Here, the statute requires a defendant to object to the charging instrument “before the date on which the trial on the merits commences ” or waive that objection. Commence means to “begin, start” or “to initiate formally by performing the first act.” WebsteR’s Third New Int’l DictionaRY 456 (1981). Thus, giving the words of the statute their plain meaning, a municipal court defendant must object before the date on which the trial begins or starts or waive his complaint. In other words, some act must be performed to *700begin the actual trial before waiver occurs. To give the statute the meaning advanced by the State would require this Court to improperly add language, in particular the word “scheduled” or “set,” to the statute that is not there. “Scheduled” to commence does not equate with actual commencement of trial; an event can be scheduled to occur but then be reset. The statute cannot have the meaning advanced by the State.

Moreover, the exception does not apply in this case because a plain-meaning application would not lead to absurd results. To the contrary, the statute allows the judge to hear a motion to quash on the day the case is scheduled for trial. If a municipal court judge grants the motion to quash, the State has two options: (1) it can challenge the ruling by appeal under article 44.01(a)(1) of the code of criminal procedure or (2) it can simply refile the complaint. The ultimate result is that a judge has the ability to ensure the complaint is not defective prior to trial, if presented with a motion to quash.

On the other hand, if the judge denies the motion (thereby suggesting the grounds in the motion to quash are not meritorious) and commences trial, the defendant has waived his complaint. If the judge denies the motion but does not begin trial on that day, the defendant’s motion is timely and may be considered on appeal. We cannot conclude these consequences could not possibly have been intended by the legislature.

Having considered the meaning of the statute, we turn to the facts of this case. We begin by noting there is no reporter’s record from the municipal court hearing because the judge refused the State’s request that one be made. Thus, we have only the clerk’s record to review. While the absence of a reporter’s record has not hampered our ability to resolve the precise legal question presented, we remind the municipal court judge of the statutory requirements regarding records. See Tex.

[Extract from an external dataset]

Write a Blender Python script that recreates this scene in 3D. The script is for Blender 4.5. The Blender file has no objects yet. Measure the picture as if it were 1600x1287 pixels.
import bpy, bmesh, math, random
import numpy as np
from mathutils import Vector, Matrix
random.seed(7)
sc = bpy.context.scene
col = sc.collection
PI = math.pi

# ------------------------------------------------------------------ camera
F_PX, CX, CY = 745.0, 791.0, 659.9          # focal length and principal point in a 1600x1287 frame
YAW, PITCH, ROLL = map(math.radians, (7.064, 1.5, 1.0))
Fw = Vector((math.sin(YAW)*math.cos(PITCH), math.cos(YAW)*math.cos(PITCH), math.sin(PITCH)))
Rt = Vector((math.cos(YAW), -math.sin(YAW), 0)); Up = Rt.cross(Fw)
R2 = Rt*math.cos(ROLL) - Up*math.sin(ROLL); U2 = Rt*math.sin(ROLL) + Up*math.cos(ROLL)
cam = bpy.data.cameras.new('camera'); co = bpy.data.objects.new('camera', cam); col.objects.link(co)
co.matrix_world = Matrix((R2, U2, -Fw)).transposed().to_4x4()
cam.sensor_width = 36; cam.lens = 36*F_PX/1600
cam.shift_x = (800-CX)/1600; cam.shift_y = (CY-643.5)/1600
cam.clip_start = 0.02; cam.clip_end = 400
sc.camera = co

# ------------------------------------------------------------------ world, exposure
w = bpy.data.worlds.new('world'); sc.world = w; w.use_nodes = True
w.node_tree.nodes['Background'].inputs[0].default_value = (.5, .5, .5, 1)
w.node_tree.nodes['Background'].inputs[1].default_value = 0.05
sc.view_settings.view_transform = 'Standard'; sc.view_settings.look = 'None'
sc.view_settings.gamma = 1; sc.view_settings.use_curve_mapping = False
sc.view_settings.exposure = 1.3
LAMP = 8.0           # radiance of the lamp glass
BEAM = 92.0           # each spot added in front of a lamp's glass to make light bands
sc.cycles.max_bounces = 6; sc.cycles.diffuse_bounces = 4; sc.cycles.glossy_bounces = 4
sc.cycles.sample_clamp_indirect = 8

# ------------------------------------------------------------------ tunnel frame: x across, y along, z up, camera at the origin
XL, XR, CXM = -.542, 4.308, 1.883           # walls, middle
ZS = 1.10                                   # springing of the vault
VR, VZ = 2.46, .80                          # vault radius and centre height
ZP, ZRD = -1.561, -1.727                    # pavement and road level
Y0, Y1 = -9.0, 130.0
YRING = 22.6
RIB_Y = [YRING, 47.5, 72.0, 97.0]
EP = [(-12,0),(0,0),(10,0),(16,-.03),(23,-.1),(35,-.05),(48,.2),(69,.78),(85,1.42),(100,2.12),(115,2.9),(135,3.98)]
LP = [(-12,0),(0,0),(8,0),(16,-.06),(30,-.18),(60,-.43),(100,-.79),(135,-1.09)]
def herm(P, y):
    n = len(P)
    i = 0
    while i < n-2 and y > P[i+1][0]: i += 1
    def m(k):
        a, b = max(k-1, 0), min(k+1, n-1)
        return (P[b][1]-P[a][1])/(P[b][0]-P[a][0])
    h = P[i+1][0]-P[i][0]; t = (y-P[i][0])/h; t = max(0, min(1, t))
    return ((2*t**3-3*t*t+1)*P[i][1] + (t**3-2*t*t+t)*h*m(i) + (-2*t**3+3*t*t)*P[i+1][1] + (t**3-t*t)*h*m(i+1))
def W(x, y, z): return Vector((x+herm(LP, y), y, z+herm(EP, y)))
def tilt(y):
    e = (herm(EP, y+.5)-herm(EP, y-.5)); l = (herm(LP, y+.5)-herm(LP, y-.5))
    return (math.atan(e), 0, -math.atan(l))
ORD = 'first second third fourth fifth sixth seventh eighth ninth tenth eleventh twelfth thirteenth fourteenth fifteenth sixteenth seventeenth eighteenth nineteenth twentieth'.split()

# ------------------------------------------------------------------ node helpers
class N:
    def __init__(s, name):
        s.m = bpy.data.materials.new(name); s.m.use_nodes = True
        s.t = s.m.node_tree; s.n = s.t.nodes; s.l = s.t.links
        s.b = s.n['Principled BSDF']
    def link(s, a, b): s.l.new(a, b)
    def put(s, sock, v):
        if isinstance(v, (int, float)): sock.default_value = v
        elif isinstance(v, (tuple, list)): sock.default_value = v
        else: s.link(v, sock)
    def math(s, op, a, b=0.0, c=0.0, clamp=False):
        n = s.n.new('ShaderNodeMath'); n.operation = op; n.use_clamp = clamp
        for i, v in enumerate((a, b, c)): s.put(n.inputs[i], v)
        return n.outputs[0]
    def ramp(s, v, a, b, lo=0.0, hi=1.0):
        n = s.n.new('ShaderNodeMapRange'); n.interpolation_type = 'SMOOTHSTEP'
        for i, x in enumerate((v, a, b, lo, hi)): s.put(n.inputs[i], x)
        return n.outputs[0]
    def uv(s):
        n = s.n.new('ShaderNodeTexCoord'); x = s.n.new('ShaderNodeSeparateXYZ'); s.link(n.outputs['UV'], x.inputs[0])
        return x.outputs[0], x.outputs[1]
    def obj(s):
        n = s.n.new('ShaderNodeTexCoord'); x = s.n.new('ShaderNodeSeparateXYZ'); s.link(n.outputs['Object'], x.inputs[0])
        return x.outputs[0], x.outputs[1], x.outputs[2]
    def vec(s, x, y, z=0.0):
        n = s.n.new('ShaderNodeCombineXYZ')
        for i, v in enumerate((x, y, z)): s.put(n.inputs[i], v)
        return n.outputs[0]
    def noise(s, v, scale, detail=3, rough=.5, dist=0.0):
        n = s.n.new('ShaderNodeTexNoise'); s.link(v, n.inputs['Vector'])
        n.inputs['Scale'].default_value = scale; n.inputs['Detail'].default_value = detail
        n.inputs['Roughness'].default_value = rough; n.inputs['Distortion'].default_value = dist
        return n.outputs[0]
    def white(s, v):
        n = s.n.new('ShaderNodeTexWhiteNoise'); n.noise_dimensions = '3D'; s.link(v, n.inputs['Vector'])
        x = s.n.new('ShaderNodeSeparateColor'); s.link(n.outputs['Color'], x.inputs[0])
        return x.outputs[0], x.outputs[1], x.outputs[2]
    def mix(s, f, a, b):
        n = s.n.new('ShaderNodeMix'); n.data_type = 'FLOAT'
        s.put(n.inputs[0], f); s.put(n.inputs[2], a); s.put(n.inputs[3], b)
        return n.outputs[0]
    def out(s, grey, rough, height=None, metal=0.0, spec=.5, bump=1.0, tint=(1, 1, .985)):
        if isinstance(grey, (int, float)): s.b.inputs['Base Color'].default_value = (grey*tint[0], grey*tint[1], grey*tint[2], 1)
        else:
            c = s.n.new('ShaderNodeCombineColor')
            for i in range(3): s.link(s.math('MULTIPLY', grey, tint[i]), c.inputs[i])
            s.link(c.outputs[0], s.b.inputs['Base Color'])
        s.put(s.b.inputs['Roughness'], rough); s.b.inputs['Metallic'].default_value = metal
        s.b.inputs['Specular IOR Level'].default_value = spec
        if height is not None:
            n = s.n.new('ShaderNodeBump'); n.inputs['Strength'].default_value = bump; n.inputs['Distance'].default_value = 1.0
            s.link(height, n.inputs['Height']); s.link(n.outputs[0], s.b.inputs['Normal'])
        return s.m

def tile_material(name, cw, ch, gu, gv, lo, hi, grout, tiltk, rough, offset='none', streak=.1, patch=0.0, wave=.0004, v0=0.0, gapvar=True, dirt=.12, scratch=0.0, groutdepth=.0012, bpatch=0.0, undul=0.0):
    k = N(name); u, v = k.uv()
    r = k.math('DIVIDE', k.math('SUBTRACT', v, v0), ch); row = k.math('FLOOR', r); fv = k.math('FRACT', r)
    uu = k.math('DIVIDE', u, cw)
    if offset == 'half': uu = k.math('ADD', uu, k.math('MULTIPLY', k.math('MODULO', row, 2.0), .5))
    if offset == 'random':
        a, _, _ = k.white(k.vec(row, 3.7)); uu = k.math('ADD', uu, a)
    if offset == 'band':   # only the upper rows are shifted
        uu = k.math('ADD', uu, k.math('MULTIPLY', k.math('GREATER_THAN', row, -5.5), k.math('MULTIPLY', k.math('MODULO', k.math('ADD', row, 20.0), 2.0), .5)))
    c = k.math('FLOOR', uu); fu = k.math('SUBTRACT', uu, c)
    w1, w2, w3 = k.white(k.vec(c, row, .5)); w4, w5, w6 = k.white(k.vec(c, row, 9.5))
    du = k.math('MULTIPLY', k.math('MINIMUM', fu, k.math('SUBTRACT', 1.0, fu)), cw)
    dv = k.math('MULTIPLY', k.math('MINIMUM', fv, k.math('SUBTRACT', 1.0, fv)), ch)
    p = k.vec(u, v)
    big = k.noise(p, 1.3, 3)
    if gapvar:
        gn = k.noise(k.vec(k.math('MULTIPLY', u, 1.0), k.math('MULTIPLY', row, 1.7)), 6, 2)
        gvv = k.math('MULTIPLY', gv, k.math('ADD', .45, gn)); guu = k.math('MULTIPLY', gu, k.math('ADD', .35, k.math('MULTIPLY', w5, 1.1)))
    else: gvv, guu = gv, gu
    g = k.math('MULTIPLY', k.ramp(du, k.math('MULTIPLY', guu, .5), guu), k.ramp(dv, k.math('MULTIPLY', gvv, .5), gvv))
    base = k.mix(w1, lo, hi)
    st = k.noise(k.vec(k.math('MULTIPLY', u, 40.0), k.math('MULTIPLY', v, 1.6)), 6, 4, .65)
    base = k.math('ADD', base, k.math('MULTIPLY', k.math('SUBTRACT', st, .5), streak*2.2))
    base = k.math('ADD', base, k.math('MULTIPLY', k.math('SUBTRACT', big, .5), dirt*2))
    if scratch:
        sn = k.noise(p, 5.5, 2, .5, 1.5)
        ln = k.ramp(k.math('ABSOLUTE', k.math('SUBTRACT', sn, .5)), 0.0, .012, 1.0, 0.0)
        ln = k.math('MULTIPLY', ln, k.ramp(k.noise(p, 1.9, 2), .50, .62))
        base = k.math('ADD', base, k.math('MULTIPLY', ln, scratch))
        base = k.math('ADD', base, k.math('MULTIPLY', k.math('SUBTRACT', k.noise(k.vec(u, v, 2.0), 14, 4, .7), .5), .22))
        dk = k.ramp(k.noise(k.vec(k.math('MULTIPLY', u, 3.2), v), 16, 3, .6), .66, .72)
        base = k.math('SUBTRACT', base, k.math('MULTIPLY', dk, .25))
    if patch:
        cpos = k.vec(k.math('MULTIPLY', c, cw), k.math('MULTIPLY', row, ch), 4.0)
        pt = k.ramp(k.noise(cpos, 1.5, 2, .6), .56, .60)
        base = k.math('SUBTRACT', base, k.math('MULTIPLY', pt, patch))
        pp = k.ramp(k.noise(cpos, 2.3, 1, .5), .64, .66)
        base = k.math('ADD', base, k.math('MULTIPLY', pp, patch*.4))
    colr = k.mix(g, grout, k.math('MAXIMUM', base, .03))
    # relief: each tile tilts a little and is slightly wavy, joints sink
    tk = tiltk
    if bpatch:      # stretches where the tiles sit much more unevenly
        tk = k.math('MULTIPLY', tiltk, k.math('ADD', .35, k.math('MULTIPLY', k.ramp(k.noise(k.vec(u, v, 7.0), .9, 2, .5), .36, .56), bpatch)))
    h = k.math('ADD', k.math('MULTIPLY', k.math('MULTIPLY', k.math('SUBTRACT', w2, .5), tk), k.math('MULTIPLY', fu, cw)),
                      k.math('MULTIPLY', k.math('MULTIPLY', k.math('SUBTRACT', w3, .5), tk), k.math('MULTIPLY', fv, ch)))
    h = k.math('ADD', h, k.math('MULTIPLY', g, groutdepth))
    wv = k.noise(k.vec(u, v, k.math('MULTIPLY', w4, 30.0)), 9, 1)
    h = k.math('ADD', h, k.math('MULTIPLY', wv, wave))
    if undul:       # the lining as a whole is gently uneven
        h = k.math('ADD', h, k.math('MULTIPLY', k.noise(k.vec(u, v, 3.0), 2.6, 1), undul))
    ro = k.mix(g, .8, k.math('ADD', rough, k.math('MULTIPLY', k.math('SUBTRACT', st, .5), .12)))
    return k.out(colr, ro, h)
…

Gov’t Code Ann. § 30.00010 (Vernon Supp.2003).

In its original brief, the State does not argue, nor does our record reflect, that any act was performed that commenced the trial on the merits. Rather, in a one-page brief, the State simply asserted Sanchez “orally presented the motion on the very same day that the case was set for trial on the merits.” Because the State failed to argue in its original brief that trial had already commenced when Sanchez moved to quash the complaint, it is not necessary to the disposition of this appeal, and in fact would be dicta, to determine precisely what actions would constitute commencement of trial on the merits in a bench trial or jury trial.

We note that, in a reply brief, the State asserts in a single sentence that the motion to quash itself constituted commencement of trial. Texas Rule of Appellate Procedure 38.3 permits an appellant, in its reply brief, to address “any matter in the appellee’s brief.” Tex.R.App. P. 38.3. However, a reply brief is not intended to allow an appellant to raise new issues. Whether presentment of a motion to quash would constitute commencement of trial on the merits was not an issue raised by appellee’s brief. Consequently, we need not consider the matter as it is a new issue raised in the State’s reply brief.

Regardless, the State’s assertion is without merit and would render the statute meaningless. If trial begins with a motion to quash, a motion to quash could never be timely presented on the date before trial on the merits commences. In other words, all motions to quash, regardless of when presented, would be untimely.

The State has not shown that Sanchez’s motion was untimely; consequently, the trial court did not err in considering the motion presented on the day the case was *701scheduled for trial. We resolve the issue against the State.

We affirm the judgment of the County Criminal Court of Appeals.

JAMES and LANG, JJ., dissenting separately.